2011 — 16 November: Wednesday
One hesitates1 to step into the climate change 'debate', but the 2011 Angus Millar RSA lecture on scientific heresy seems to strike a particularly clear set of notes. Source and tiny snippet:
At least sceptics do not cover the hills of Scotland with useless, expensive, duke-subsidising wind turbines whose manufacture causes pollution in Inner Mongolia and which kill rare raptors such as this griffon vulture.
In more mundane news, I made the mistake of buying "Bridesmaids" on DVD yesterday. At least I did not make the mistake of buying it on Blu-ray as that would have been an even bigger waste of money. But a comedy that fails to induce even a smile in the first 20 minutes is an uphill struggle.
A walk in the...
... November gloom, a couple of goldfinches (topped by a heron circling overhead back in Chandler's Ford), a demonstration of the ridiculous ease with which a video title can be eased off its DVD and onto the Tablet PC, a hasty late light lunch, and it's already 15:01. Tea, Mrs Landingham — it was quite cool out there today. (8C or thereabouts on my front porch.)
Brian mentioned that floods in Thailand had affected production of hard drives in Samsung and Western Digital factories, doubling prices.
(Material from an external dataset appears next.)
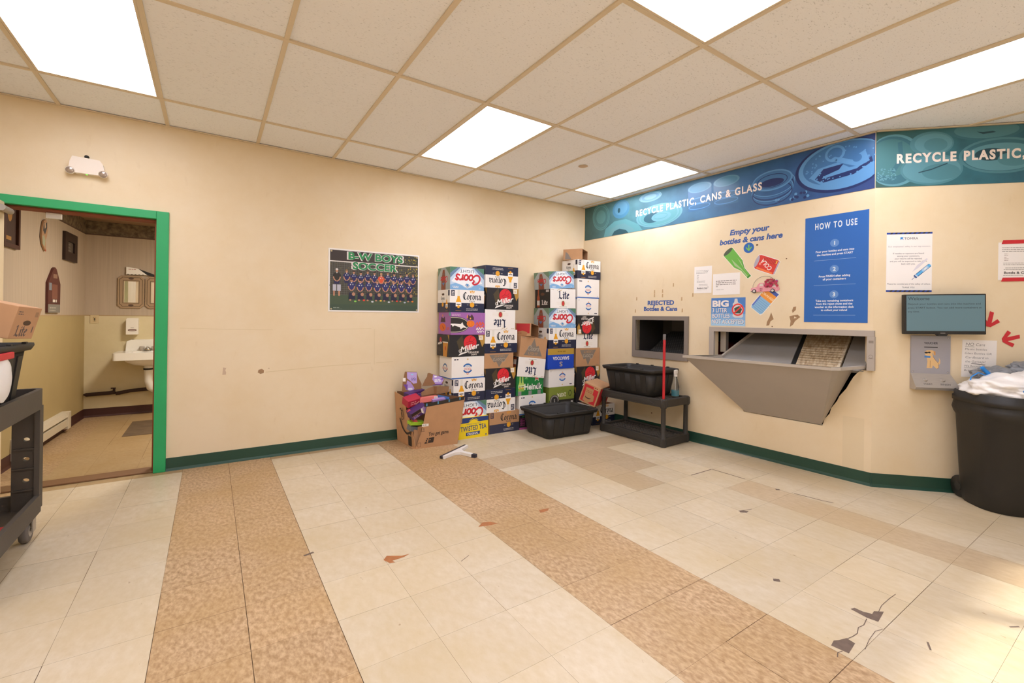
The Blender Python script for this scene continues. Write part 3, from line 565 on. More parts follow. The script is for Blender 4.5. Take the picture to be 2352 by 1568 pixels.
w=MB(); w.box((3.3,.9,-.07),(6.9,.95,-.03),WHITEP,FK); w.box((3.3,2.05,-.07),(6.9,2.1,-.03),WHITEP,FK)
for x in(3.3,4.47,5.67,6.85): w.box((x,.95,-.07),(x+.05,2.05,-.03),WHITEP,FK)
struct(w.build('window_2'))
# baseboards (vinyl cove)
def base(name,fr,x0,x1,m=DKGREEN,h=.1):
    mb=MB(); prof=[(0,h),(.004,h),(.004,.02),(.009,.006),(.016,0),(0,0)]
    a=[fr.p(x0,p[1],p[0]) for p in prof]; b=[fr.p(x1,p[1],p[0]) for p in prof]; n=len(prof)
    mb.raw(a+b,[(i,(i+1)%n,(i+1)%n+n,i+n) for i in range(n)],m); mb.poly(list(reversed(a)),m); mb.poly(b,m)
    o=mb.build(name); weld(o); return struct(o)
base('baseboard_far',FA,DR,4.05); base('baseboard_right',FB,0,SB+.0066); base('baseboard_corner',FC,-.0066,2.4)
# machine space behind the recycling wall
m=MB()
m.box((1.54,.1,-1.3),(3.078,2.0,-1.26),DARK,FB); m.box((1.54,.1,-1.26),(1.575,2.0,-.061),DARK,FB); m.box((3.06,.1,-1.26),(3.078,2.0,-.061),DARK,FB); m.box((1.575,1.96,-1.26),(3.06,2.0,-.061),DARK,FB); m.box((1.575,.1,-1.26),(3.06,.14,-.061),DARK,FB)
struct(m.build('wall_machine_recess'))
# ---------------------------------------------------------------- things on the recycling wall
def banner(name,label,fr,w,h,tones,draw):
    mb=MB(); m=bpy.data.materials.new(name+'_print'); m.use_nodes=True; nt=m.node_tree; b=nt.nodes['Principled BSDF']; b.inputs['Roughness'].default_value=.5
    tc=nt.nodes.new('ShaderNodeTexCoord'); sp=nt.nodes.new('ShaderNodeSeparateXYZ'); nt.links.new(tc.outputs['Object'],sp.inputs[0])
    mr=nt.nodes.new('ShaderNodeMapRange'); mr.inputs[1].default_value=0; mr.inputs[2].default_value=w; nt.links.new(sp.outputs[0],mr.inputs[0])
    r=nt.nodes.new('ShaderNodeValToRGB'); 
    for i,(p,c) in enumerate(tones):
        e=r.color_ramp.elements[i] if i<2 else r.color_ramp.elements.new(p); e.position=p; e.color=hx(c)
    n=nt.nodes.new('ShaderNodeTexNoise'); n.inputs['Scale'].default_value=5; n.inputs['Detail'].default_value=4; nt.links.new(tc.outputs['Object'],n.inputs['Vector'])
    ov_=nt.nodes.new('ShaderNodeMix'); ov_.data_type='RGBA'; ov_.blend_type='OVERLAY'; ov_.inputs[0].default_value=.55
    nt.links.new(mr.outputs[0],r.inputs[0]); nt.links.new(r.outputs[0],ov_.inputs[6]); nt.links.new(n.outputs['Fac'],ov_.inputs[7]); nt.links.new(ov_.outputs[2],b.inputs['Base Color'])
    L=Fr((0,0,0),(1,0,0),(0,1,0)); mb.box((0,0,0),(w,h,.003),m,L); g=G(); draw(g,w,h); g.put(mb,L,.0031)
    o=mb.build(name); o.matrix_world=fr.M(); return tag(o,label,'banner')
def canlid(g,x,y,a,b,c0,c1,c2,rot=0,hole=True):
    g.ell(x,y,a,b,c1,36,rot=rot); g.up(); g.ell(x,y,a*.93,b*.93,c0,36,rot=rot); g.up(); g.ell(x,y,a*.86,b*.86,c1,36,rot=rot); g.up(); g.ell(x,y-b*.02,a*.8,b*.78,c0,36,rot=rot); g.up()
    if hole: g.ell(x-a*.25,y-b*.12,a*.4,b*.45,c2,28,rot=rot); g.up(); g.ell(x+a*.12,y-b*.16,a*.42,b*.4,c1,28,rot=rot); g.up(); g.ring(x+a*.1,y-b*.12,a*.3,b*.26,a*.03,c0,24)
    else: g.ell(x,y,a*.55,b*.5,c1,28,rot=rot)
def banB(g,w,h):
    g0=g; t1,t2,t3=K('#5f9aa0',.3),K('#67999f',.3),K('#2c5560',.3); b1,b2,b3=K('#3f72a6',.3),K('#5d95c8',.3),K('#1d2f63',.3); m1,m2=K('#4b86a5',.3),K('#5c93b0',.3)
    canlid(g,.28,.26,.14,.17,K('#4a7a7c',.3),K('#5b8f90',.3),t3,.3,False);
    g.poly([(.33,.0),(.36,.1),(.5,.17),(.68,.17),(.86,.08),(.92,.0)],t1); g.up(); g.poly([(.4,.0),(.45,.08),(.55,.12),(.66,.12),(.78,.05),(.82,.0)],t2); g.up(); g.poly([(.46,.0),(.5,.05),(.58,.07),(.68,.04),(.72,.0)],t3)
    g.ell(.6,.3,.13,.11,m1); g.up(); g.ell(.6,.31,.1,.08,m2); g.up(); g.ell(.57,.29,.02,.03,t3)
    canlid(g,1.13,.135,.3,.125,t1,K('#6ca1ac',.3),K('#35606e',.3))
    canlid(g,1.02,.36,.15,.055,m2,K('#76a9ba',.3),t3,0,False)
    for cx in(1.62,1.9): g.ell(cx,.33,.13,.05,m2); g.up(); g.ell(cx,.33,.11,.04,m1); g.poly([(cx-.13,.33),(cx+.13,.33),(cx+.12,.1),(cx-.12,.1)],K('#3d6c93',.3),1); g.ring(cx,.2,.125,.03,.008,b2,20); g.ring(cx,.14,.12,.03,.008,b2,20)
    for i in range(6): g.ring(2.32,.2-i*.016,.19-.004*i,.105,.007,(b2,b1,b3)[i%3],36); 
    g.up(); g.ell(2.32,.235,.165,.085,b1,36); g.up(); g.ring(2.32,.235,.17,.09,.012,b2,36); g.ring(2.32,.23,.13,.06,.006,b3,30); g.ell(2.32,.215,.1,.035,b3,30)
    pts=[(2.62+.46*math.cos(t)*1.0+.18,.235+.2*math.sin(t)) for t in [0]]
    cl=lambda P:[(max(.0,min(w-.002,a)),max(.002,min(h-.002,b))) for a,b in P]
    E=lambda x,y,a,b,n=44:cl([(x+a*math.cos(2*PI*i/n),y+b*math.sin(2*PI*i/n)) for i in range(n)])
    g.poly(E(2.83,.23,.32,.205),b3); g.up(); g.poly(E(2.84,.235,.305,.19),b2); g.up(); g.poly(E(2.85,.245,.28,.165),b1); g.up()
    g.poly(cl([(2.62,.18),(2.68,.24),(2.82,.26),(2.9,.2),(3.06,.2),(3.06,.11),(2.9,.07),(2.72,.09)]),b2); g.up(); g.poly([(2.66,.16),(2.72,.23),(2.86,.24),(2.83,.2),(2.72,.17),(2.7,.13)],b3); g.poly([(2.7,.15),(2.95,.18),(3.04,.25),(3.05,.21),(2.93,.14),(2.72,.12)],b3); g.up(); g.ring(2.8,.335,.07,.065,.018,b2,24); g.poly([(2.76,.29),(2.96,.19),(3.03,.22),(3.0,.31),(2.96,.29),(2.95,.24),(2.8,.31)],b2); g.ell(2.95,.26,.03,.03,b1)
    rr=random.Random(2)
    for i in range(60): a=rr.uniform(0,6.3); q=rr.uniform(.6,.95); g.ell(2.84+.26*q*math.cos(a) if 2.84+.26*q*math.cos(a)<3.06 else 2.7,.235+.15*q*math.sin(a),.006,.006,b2,6)
    for i in range(14): g.ell(rr.uniform(2.35,2.62),rr.uniform(.02,.09),.012,.012,b3 if i%2 else b2,8)
    g.L+=6; g.text('RECYCLE PLASTIC, CANS & GLASS',1.53,.172,.07,K('#f3e3d6',.4),bold=.03,w=1.41,sp=1.22)
banner('recycling_banner','teal to blue banner with white lettering along the top of the hopper wall',FB.at(.022,2.253),3.062,.418,[(0,'#3f5f5c'),(.25,'#4c8088'),(.5,'#3d6c8a'),(.75,'#2f5f92'),(1,'#27407c')],banB)
def banC(g,w,h):
    t0,t1,t2,t3=K('#437a7e',.5),K('#356b78',.5),K('#5a919c',.5),K('#1f4652',.5); q=K('#4b828c',.5)
    cl=lambda P:[(max(.002,min(w-.002,a)),max(.002,min(h-.002,b))) for a,b in P]
    E=lambda x,y,a,b,n=44:cl([(x+a*math.cos(2*PI*i/n),y+b*math.sin(2*PI*i/n)) for i in range(n)])
    g.poly(E(.12,.2,.19,.195),t2); g.up(); g.poly(E(.11,.2,.175,.18),t1); g.up(); g.poly(E(.1,.22,.15,.14),t0); g.up(); g.poly([(.14,.33),(.17,.34),(.18,.2),(.12,.1),(.1,.12),(.15,.22)],t1)
    rr=random.Random(4)
    for i in range(70): g.ell(rr.uniform(.01,.13),rr.uniform(.05,.14),.006,.004,t2,6)
    g.poly(E(.36,.31,.14,.09),q); g.up(); g.poly(E(.37,.31,.12,.075),t2); g.up(); g.poly(E(.385,.3,.075,.05),q)
    g.poly(E(.36,.12,.2,.115),q); g.up(); g.poly(E(.36,.12,.185,.1),t2); g.up(); g.poly(E(.42,.1,.12,.06),q); g.stroke([(.28,.1),(.36,.12),(.46,.16)],.008,t3)
    g.poly(E(.7,.39,.23,.075),t1); g.up(); g.poly(E(.7,.39,.2,.06),q); g.poly([(.64,.38),(.68,.36),(.76,.37),(.74,.38),(.68,.375)],t3)
    g.poly(E(.8,.2,.27,.13),q); g.up(); g.poly(E(.8,.2,.25,.115),t1); g.up(); g.poly(E(.8,.19,.235,.1),t2); g.up(); g.poly(E(.73,.21,.1,.045),t3); g.up(); g.poly(E(.87,.17,.1,.05),q)
    canlid(g,1.35,.22,.25,.15,t1,t2,t3); canlid(g,1.85,.2,.3,.17,t1,t2,t3)
    g.L+=6; g.text('RECYCLE PLASTIC, CANS & GLASS',.136,.178,.067,K('#f3e3d6',.4),'l',bold=.045,w=1.48,sp=1.25)
banner('recycling_banner','green teal banner of can tops at the right edge, with white lettering',FC.at(.003,2.255),2.3,.418,[(0,'#2f5a54'),(.2,'#2f6a74'),(.6,'#2a5f78'),(1,'#284f75')],banC)
def sheet(name,label,cat,fr,w,h,m,draw,th=.0015,step=.0003,group=None):
    L=Fr((0,0,0),(1,0,0),(0,1,0)); mb=MB(); mb.box((0,0,0.0003),(w,h,th),m,L); g=G(); draw(g,w,h); g.put(mb,L,th+.0002,step)
    o=mb.build(name); o.matrix_world=fr.M(); return tag(o,label,cat,group)
BLUE=mat('sign_blue_print','#2766b4',.4)
def howto(g,w,h):
    t=K('#d9e4ea'); c=K('#5f8cc8'); g.text('HOW TO USE',w/2,h-.105,.05,t,bold=.03,w=.29,sp=1.3)
    for n,y in(('1',.64),('2',.432),('3',.228)): g.ell(w/2-.005,h-(.87-y),.031,.031,c,L=1); g.text(n,w/2-.005,h-(.87-y)-.015,.031,t,bold=.03,L=2)
    s=lambda tx,y,wd: g.text(tx,w/2-.005,y,.0165,K('#e9edf0'),bold=.02,w=wd)
    s('Pour your bottles and cans into',.57,.265); s('the machine and press START',.543,.25)
    s('Press FINISH after adding',.367,.217); s('all your containers',.342,.16)
    for i,(tx,wd) in enumerate((('Take any remaining containers',.26),('from the reject chute and the',.25),('voucher to the information desk',.272),('to collect your refund',.18))): s(tx,.168-.0252*i,wd)
    for y in(.505,.302,.058): g.rect(w/2-.15,y,w/2+.14,y+.002,K('#9fbfe0'))
sheet('instruction_panel','tall blue how to use panel above the hopper','sign',FB.at(2.614,1.233),.438,.868,BLUE,howto)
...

There goes a cunning plan to digitise my video Life in the way I've already done to my audio Life for the time being. But it's still an intriguing thought.
Nearly two decades...
... ago, when one of my self-appointed tasks was assembling and typesetting as complete a collection as I could manage of Shary Flenniken's wonderful cartoon artwork, I would quite often leave my Acorn RISC PC with its ARM7 (and, later, 203MHz StrongARM) processor running overnight, transforming large greyscale bitmap scans of the art into much smaller, scaleable vector graphics artwork to help cut down on the overall file sizes of the 200-page DTP output. Just think how much speedier the process would nowadays be with this!
Is it hot in here?
As a precaution, I switched the two large fans in BlackBeast from minimum to maximum before I began my next little set of video transcoding experiments. It got a bit noisy, but not all that hot, though 65C would be very hot to the touch, of course:
I then repeated just one of the transcodings with the fans set back on minimum — I was quite surprised to see that it made less than 3C difference to the highest temperature reached by the AMD processor. It cools down again very quickly, too.
So it seems I can turn four 43-minute episodes of a standard definition NTSC widescreen TV show on DVD into almost exactly 1GB of MP4 video and audio data in less than 30 minutes. Granted, the video quality is less than the source DVD, but to my eye, on the 60" plasma screen, it's quite acceptable; certainly at least as good as I remember my Tivo (with its fixed video bitrate) being. On the Tablet PC's 10" screen the picture is essentially 'perfect'.
I'll be surprised if Len doesn't have some tweaks to suggest to the Handbrake settings tomorrow to help me increase the quality without too much impact on the file size.